What the heck does that mean?
If she’s going to run one I want to catch her red-handed and break her once and for all. So far, she’s had the benefit of the doubt.

Four o’clock in the morning comes early….about four o’clock. I stumbled into the kitchen and clicked o the coffee pot. I need my mother’s milk if I want to function that early in the morning. The air was still warm in the early morning darkness as Lucy’s barking greeted me. The other hounds excitedly bounced around the gate.

I met Tiny near the gate on his way to the lakes in Pittsview. Tiny manages a set of private lakes that make up a fishing club and spends most weekends on the water. One Saturday, I might go with him. We chatted for a few moments each in our own vehicle before heading off in different directions to do the things we love.

The first race started in the narrow bottom before my camping cache. As usual, Lucy was the first to start barking. Then Julie's high pitched squeal, reminiscent of a man with his private's caught in a set of vice grips, followed closely by Dixie's deeper yodel and finally, Kate. The dogs trailed down the trash hardwood bottom, vines dangling from some trees, other vines rigidly climbing. The climbers are the ones that I hang up on most often. The danglers are a mere annoyance. Then it was up the opposite pine hill, clean of most everything besides pine straw. The excited calls slowly fading out, not because of distance but …..

The race hadn’t sounded right from the start. I believe that the pack lead by Lucy had backtracked the rabbit till they had lost the scent. I followed along and tried to lead the dogs to back in the direction of where I suspected the rabbit had headed. It was where I had spent so much time last year tying to ambush a big buck that haunted the edge of the hill and bottom.

Lucy soon announced the presence of another scent. I didn’t hear the other dogs as Lucy got more and more insistent. Then that growling quality that announces a blistering hot track crept into her ugly yard dog bark. A bark that she inherited from her weiner (dachshund) dog side of the family. Still no other dogs joined in.

I heard a rustling and Julie showed up running from the opposite direction. The dogs had split up looking for a rabbit. Julie stopped and said “Hidey” as Lucy, if possible, became even more insistent. Julie listened for a moment before racing in Lucy’s direction. Soon her voice joined in as they race to the top of the hillside.

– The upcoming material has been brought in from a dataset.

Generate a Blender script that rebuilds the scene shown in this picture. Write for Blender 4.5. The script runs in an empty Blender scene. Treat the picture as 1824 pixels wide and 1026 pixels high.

Then it was over the top, voices not fading till I heard Kate and Dixie going along.

I listened as they made a large circle before topping the hill again and dropping off into a thick bottom that ran along the property line.
They ran that rabbit from 7 till almost 9:30. I stood on the line, not wanting to cross onto someone else’s property till I finally decided that there was no quit in them today.

Dixie followed by Kate were the first two to break off and come to my calls. Lucy, then Julie followed a good five minutes later.

We speed walked up out of the bottom across the long hillside to the pathfinder and the only water near. The dogs cooled down and I was getting ready to put them into the box, when Lucy started in on the rabbit that Dixie and Julie said wasn’t there, only the scent which they said was old enough to qualify as a fossil.
Lucy saying she would set up at the pathfinder with us old farts when she couldn’t run with the big dogs anymore continued to trail for another 15 minutes.